グループ展のメンバーの作品は風景写真が殆どなのですが、風景写真には鮮やかな色合いと光沢感が得意な「染料プリンター」が向いていると感じさせてくれます。仕上がりもプロラボで出力してもらうのと遜色ありません。光沢紙や半光沢紙の使用にとても向いていると感じました。
1週間ほどの展示であれば、照明による退色は気にしなくて良いレベルです。
顔料プリンターのメリットは?
それでは「顔料プリンター」を使うメリットはどの様な点でしょうか?
私が「顔料プリンター」を使う理由は、マット系の用紙を使用することが多いからです。和紙など様々な用紙に適しているのも「顔料プリンター」を使う楽しみですね。
鮮やかさは「染料プリンター」に一歩譲りますが、黒の階調は顔料特有の美しさがあります。モノクロ写真にも向きなのも「顔料プリンター」です。

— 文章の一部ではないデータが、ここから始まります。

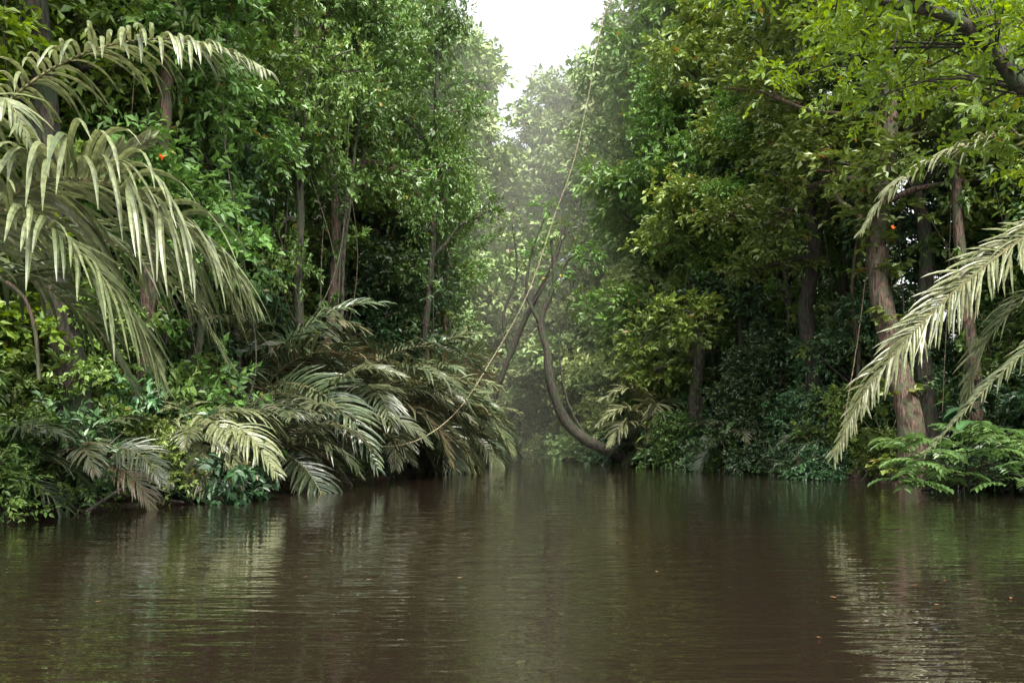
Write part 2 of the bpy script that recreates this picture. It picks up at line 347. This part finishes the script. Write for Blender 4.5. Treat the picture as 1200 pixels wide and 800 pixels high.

それと耐光性と保存性が高いこと、乾燥時間が短く済みます。写真を販売する場合は「顔料プリンター」の方が向いています。
まとめ
以上、写真展での作品の出力方法をメインに書いていきました。
プリンターとプロラボの選択に関しては、基本は出力される結果が全てなので、その時の自身の状況によって納得できる仕上がりを得られる方を選択すべきです。
ただしキャリブレーション等の手間は掛かりますが「顔料プリンター」を使用した方が作品作りがより楽しくなるというのが私の印象です。
またプリンターインクの「染料」or「顔料」についても書きましたが。写真展の出展用途ではインクの種類を問わず、好みのプリンターを選択すれば良いでしょう。
次回以降は作品に使用した用紙・展示方法について書く予定です。それではまた!